## start Data section

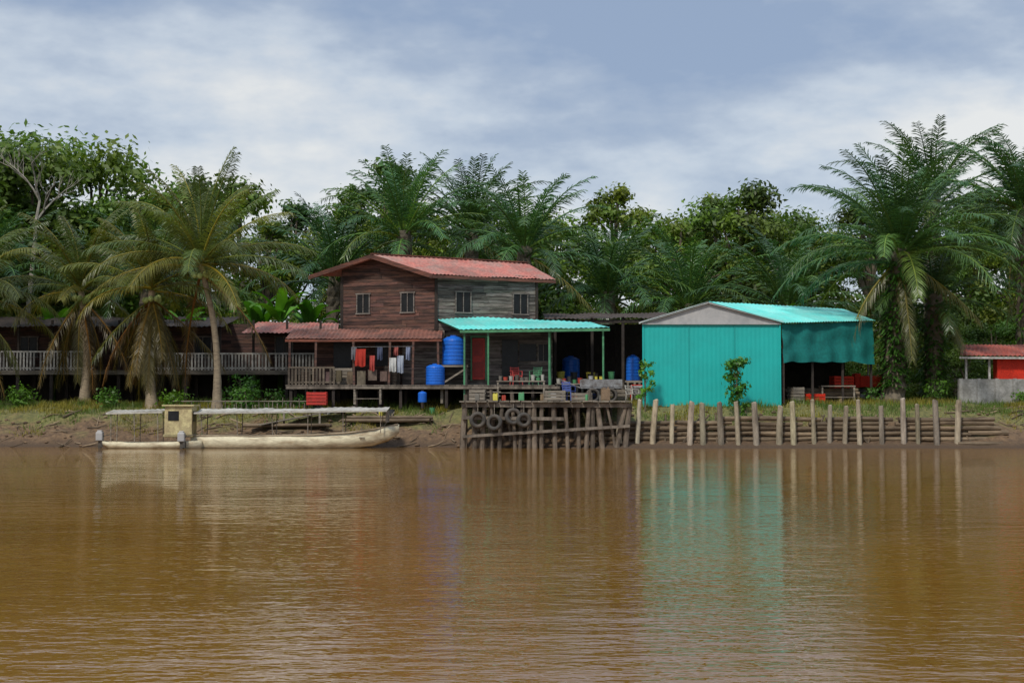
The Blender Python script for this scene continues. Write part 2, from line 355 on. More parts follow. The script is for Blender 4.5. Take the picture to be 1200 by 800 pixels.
def place(pairs,parent,x,y,z,s,sz=1,rz=None):
    rz=U(0,6.28) if rz is None else rz
    for me_,nm in zip(pairs,('crown','trunk')):
        o=bpy.data.objects.new(nm,me_); sc.collection.objects.link(o)
        if parent: o.parent=parent.o
        o.location=Vector((x,y,z))-(parent.pos if parent else Vector()); o.scale=(s,s,s*sz); o.rotation_euler=(0,0,rz)
F=Grp('forest',(0,100,1.9))
def topz(x): return 15.0+2.4*noise.noise(Vector((x*.09,0,3)))
for row,(y,sp) in enumerate([(95,5.2),(105,5.8)]):
    x=-72+row*2.2
    while x<72:
        h=topz(x)*(y/100)*U(.88,1.07)- (1.5*R() if row<1 else 0)
        v=random.choice(variants); place(v,F,x+U(-1,1),y+U(-2.5,2.5),1.7,h/14*U(.95,1.05),1.0)
        x+=sp*U(.8,1.15)
for i in range(28): # understorey
    x=-46+i*3.3; place(random.choice(variants),F,x+U(-1,1),U(86,90),1.2,U(.4,.6),.9)
for x in (-33,-30,-25,-22.5,-18,-15.5,-12.5): place(random.choice(variants),F,x,U(79.5,82),1.2,U(.35,.45),.95)
for i in range(26): # low thicket closing the forest floor behind
    x=-74+i*5.9; place(variants[5],F,x+U(-1,1),118+U(-2,2),-2.5,U(.95,1.1),.8)
for (x,y) in ((22,84),(26.5,85),(30.5,84),(18.5,86),(13,87),(24.5,76.5),(21.5,78)): place(random.choice(variants),F,x,y,.4,U(.36,.5),.85)
for (x,y,h) in [(-28.5,84,17.3),(-26.0,88,18.2),(-31.5,85,18.0),(-23.0,90,15.5),(-35,88,19),(-20,88,14.5),(14.5,89,14.3),(11,90,13.6)]:
    g=Grp('broadleaf_tree',(x,y,1.8)); place(random.choice(variants[:5]),g,x,y,1.8,h/14.5,1.0)
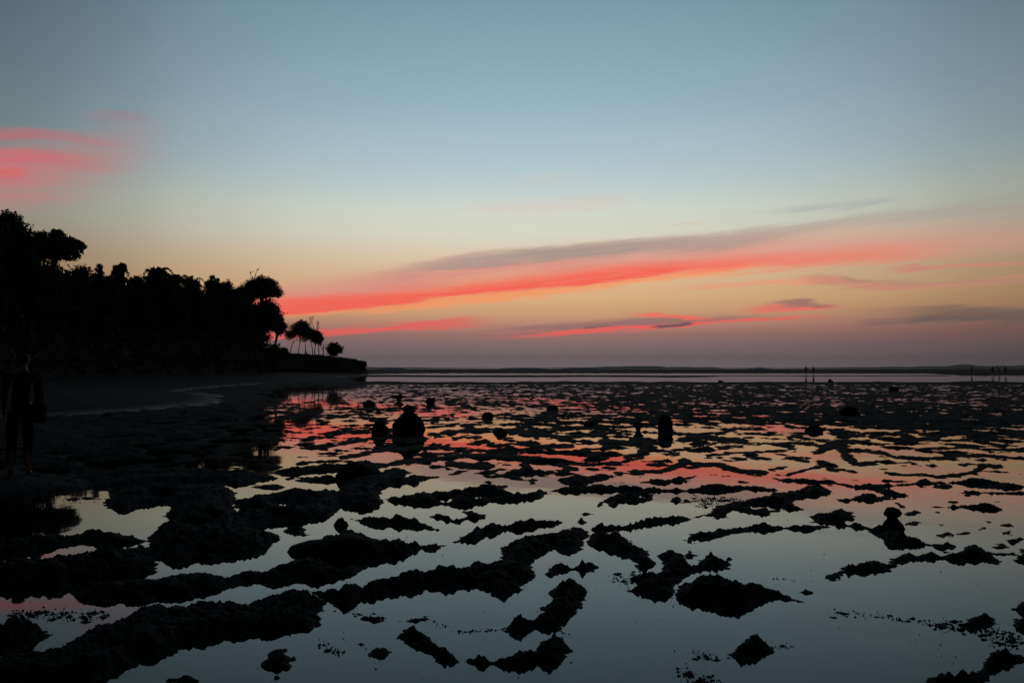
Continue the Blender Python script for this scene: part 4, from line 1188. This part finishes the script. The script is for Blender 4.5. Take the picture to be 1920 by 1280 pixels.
def person(loc, rz, label, height=1.7, stride=.0, lean=0.0, group=None, full=True, arms=.12, lvl=2, cloth=M_short, top=M_shirt):
    """faces +X before rotation"""
    root = empty('person', loc); root.rotation_euler = (0, 0, rz)
    tag(root, label, 'person', group)
    k_ = height / 1.72
    s = stride
    bx = lambda z_: lean * max(0, z_ - .95)
    b = [(0, 0, .95, .125, .15), (bx(1.12), 0, 1.12, .11, .14), (bx(1.3), 0, 1.3, .125, .17), (bx(1.42), 0, 1.42, .08, .12),
         (bx(1.5) + .01, 0, 1.50, .055, .055), (bx(1.57) + .03, 0, 1.57, .075, .068), (bx(1.65) + .035, 0, 1.65, .092, .076), (bx(1.71) + .02, 0, 1.71, .062, .055)]
    e = [(0, 1), (1, 2), (2, 3), (3, 4), (4, 5), (5, 6), (6, 7)]
    for sd_ in (1, -1):
        i = len(b)
        b += [(s * sd_ * .25, .095 * sd_, .86, .088), (s * sd_ * .6 + .02, .10 * sd_, .50, .056), (s * sd_ * 1.0 - .02, .10 * sd_, .28, .052), (s * sd_ * 1.1 - .03, .10 * sd_, .09, .036), (s * sd_ * 1.1 + .04, .11 * sd_, .035, .034), (s * sd_ * 1.1 + .14, .12 * sd_, .025, .026)]
        e += [(0, i), (i, i + 1), (i + 1, i + 2), (i + 2, i + 3), (i + 3, i + 4), (i + 4, i + 5)]
        i = len(b)
        aa = arms * sd_ - s * sd_ * .3
        b += [(bx(1.4), .175 * sd_, 1.40, .052), (bx(1.15) + aa * .4, .215 * sd_, 1.14, .039), (bx(.95) + aa + .06, .22 * sd_, .90, .028), (bx(.9) + aa + .08, .215 * sd_, .845, .026)]
        e += [(3, i), (i, i + 1), (i + 1, i + 2), (i + 2, i + 3)]
        if full:
            w = b[-1]
            for f, (ln, sp) in enumerate([(.060, -.024), (.072, -.008), (.068, .009), (.055, .024)]):
                j = len(b)
                b += [(w[0] + sp, w[1], w[2] - .045, .010), (w[0] + sp * 1.3 + .006, w[1] - .006 * sd_, w[2] - .045 - ln * .55, .0085), (w[0] + sp * 1.4 + .014, w[1] - .016 * sd_, w[2] - .045 - ln, .0065)]
                e += [(i + 3, j), (j, j + 1), (j + 1, j + 2)]
            j = len(b)
            b += [(w[0] + .030, w[1] - .012 * sd_, w[2] - .03, .010), (w[0] + .040, w[1] - .02 * sd_, w[2] - .062, .008)]
            e += [(i + 3, j), (j, j + 1)]
    if full:   # nose, chin and ears
        hx, hz = b[6][0], b[6][2]
        j = len(b)
        b += [(hx + .105, 0, hz - .025, .012), (hx + .01, .085, hz - .03, .014), (hx + .01, -.085, hz - .03, .014)]
        e += [(6, j), (6, j + 1), (6, j + 2)]
    body = skin_mesh('body', b, e, M_skin, lvl)
    body.parent = root; body.scale = (k_,) * 3
    if full:
        sh = [(bx(.93), 0, .84, .135, .165), (bx(1.0), 0, .98, .135, .16), (bx(1.12), 0, 1.12, .128, .158), (bx(1.3), 0, 1.3, .142, .188), (bx(1.42), 0, 1.42, .095, .135), (bx(1.47), 0, 1.465, .068, .07)]
        se = [(0, 1), (1, 2), (2, 3), (3, 4), (4, 5)]
        for sd_ in (1, -1):
            i = len(sh)
            aa = arms * sd_ - s * sd_ * .3
            sh += [(bx(1.4), .178 * sd_, 1.40, .064), (bx(1.15) + aa * .4, .215 * sd_, 1.14, .05), (bx(.97) + aa * .9 + .05, .22 * sd_, .93, .040)]
            se += [(4, i), (i, i + 1), (i + 1, i + 2)]
        shirt = skin_mesh('shirt', sh, se, top, lvl); shirt.parent = root; shirt.scale = (k_,) * 3
        st = [(0, 0, .98, .138, .162), (0, 0, .92, .145, .168)]
        te = [(0, 1)]
        for sd_ in (1, -1):
            i = len(st)
            st += [(s * sd_ * .25, .098 * sd_, .84, .105), (s * sd_ * .55 + .02, .102 * sd_, .52, .078), (s * sd_ * .9, .102 * sd_, .30, .068), (s * sd_ * 1.05, .102 * sd_, .12, .058)]
            te += [(1, i), (i, i + 1), (i + 1, i + 2), (i + 2, i + 3)]
        so = skin_mesh('trousers', st, te, cloth, lvl); so.parent = root; so.scale = (k_,) * 3
        hx, hz = b[6][0], b[6][2]
        hr = [(hx - .035, 0, hz - .10, .062, .062), (hx - .03, 0, hz - .03, .080, .078), (hx - .02, 0, hz + .02, .096, .082), (hx - .005, 0, hz + .065, .075, .068)]
        ho = skin_mesh('hair', hr, [(0, 1), (1, 2), (2, 3)], M_hair, lvl); ho.parent = root; ho.scale = (k_,) * 3
        for sd_ in (1, -1):
            bm = bmesh.new(); bmesh.ops.create_uvsphere(bm, u_segments=10, v_segments=6, radius=.011)
            me = bpy.data.meshes.new('eye'); bm.to_mesh(me); bm.free(); me.materials.append(M_hair)
            ey = bpy.data.objects.new('eye', me); col.objects.link(ey); ey.parent = root
            ey.location = ((hx + .083) * k_, .032 * sd_ * k_, (hz + .0) * k_)
        V, F = [], []
        tube(V, F, [((hx + .086), -.022, hz - .062), ((hx + .09), 0, hz - .060), ((hx + .086), .022, hz - .062)], .006, .006, 6)
        mo = mesh_obj('mouth', V, F, M_skin, root); mo.scale = (k_,) * 3
    return root


Xp, Yp = ground(36, 898)
Xp, Yp = float(Xp), float(Yp)
# footing under the near person
ridge_obj([[(-60, 885), (0, 880), (60, 882), (140, 890), (200, 905), (150, 925), (60, 930), (-60, 940)]], 'low dark coral ledge under the person at the left edge', hmul=.5)
p1 = person((Xp, Yp, .05), math.radians(115), 'person in dark clothes standing at the left edge with a bag at the hip', height=1.60, lean=.22)
V, F = [], []
bm = bmesh.new(); bmesh.ops.create_cube(bm, size=1.0)
for v_ in bm.verts:
    v_.co.x *= .10 if v_.co.z < 0 else .07; v_.co.y *= .26; v_.co.z *= .24
bmesh.ops.bevel(bm, geom=bm.edges[:], offset=.025, segments=3, profile=.6, affect='EDGES')
me = bpy.data.meshes.new('shoulder_bag'); bm.to_mesh(me); bm.free(); me.materials.append(M_bag)
bag = bpy.data.objects.new('shoulder_bag', me); col.objects.link(bag)
bag.location = (Xp + .25, Yp - .04, .86); bag.rotation_euler = (0, .1, math.radians(70))
tag(bag, 'dark shoulder bag hanging at the hip of the person at the left edge', 'bag')
V, F = [], []
tube(V, F, [(-.0, -.08, .1), (-.02, -.05, .34), (-.06, .0, .58)], .012, .012, 6)
tube(V, F, [(-.0, .08, .1), (-.02, .05, .34), (-.06, .0, .58)], .012, .012, 6)
strap = mesh_obj('strap', V, F, M_bag, bag)


def reef_z(x, y):
    pxx, pyy = to_px(x, y)
    j = np.argmin(np.abs(cols - pxx)); i = np.argmin(np.abs(rows - pyy))
    return float(max(Zfar[i, j], 0))


WG = 'people walking on the outer reef'
for px_, yt, Yd, rz, st_, ln_, lb in [(1511, 679.5, 150, 1.2, .10, .0, 'left one of the two small far figures standing on the outer reef'),
                                      (1525, 681.5, 158, 1.9, .0, .0, 'right one of the two small far figures standing on the outer reef'),
                                      (1821, 683, 175, .4, .22, .5, 'tiny far figure bending forward on the outer reef'),
                                      (1861, 680, 142, 1.4, .08, .0, 'far figure standing alone near the right edge of the outer reef'),
                                      (1874, 682.5, 170, 2.6, .1, .5, 'small stooping figure between two upright ones near the right edge'),
                                      (1885, 679, 138, 1.0, .2, .1, 'tallest looking far figure, the last before the right edge')]:
    X_, z_ = up(px_, yt, Yd)
    zb_ = reef_z(X_, Yd)
    person((X_, Yd, zb_ - .02), rz, lb, height=min(1.85, max(1.5, (z_ - zb_) * (1.12 if ln_ > .4 else 1))), stride=st_, lean=ln_, group=WG, full=False, lvl=1)
X_, z_ = up(574, 652.5, 184)
zb_ = bluff_z(X_, 184)
person((X_, 184, zb_ + .1), 1.3, 'figure standing between the thin tree trunks on the headland', height=1.75, full=False, lvl=1)

# ------------------------------------------------------------------ evening haze
hb = mesh_obj('haze', [(-9000, -90, -2), (9000, -90, -2), (9000, 8900, -2), (-9000, 8900, -2), (-9000, -90, 130), (9000, -90, 130), (9000, 8900, 130), (-9000, 8900, 130)],
              [(0, 3, 2, 1), (4, 5, 6, 7), (0, 1, 5, 4), (1, 2, 6, 5), (2, 3, 7, 6), (3, 0, 4, 7)], None, smooth=False)
mh = bpy.data.materials.new('thin_haze'); mh.use_nodes = True
mh.node_tree.nodes.clear()
ho_ = mh.node_tree.nodes.new('ShaderNodeOutputMaterial'); pv = mh.node_tree.nodes.new('ShaderNodeVolumePrincipled')
pv.inputs['Density'].default_value = 8.0e-5
pv.inputs['Color'].default_value = (.9, .92, .95, 1)
mh.node_tree.links.new(pv.outputs[0], ho_.inputs['Volume'])
hb.data.materials.append(mh)
tag(hb, kind='stuff')
hb['label'] = 'thin evening haze lying over the sea and the reef'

## end Data section

Your objective:
Reproduce each line of the material containing the word "from".

Exercise result:
The Blender Python script for this scene continues. Write part 2, from line 355 on. More parts follow. The script is for Blender 4.5. Take the picture to be 1200 by 800 pixels.
Continue the Blender Python script for this scene: part 4, from line 1188. This part finishes the script. The script is for Blender 4.5. Take the picture to be 1920 by 1280 pixels.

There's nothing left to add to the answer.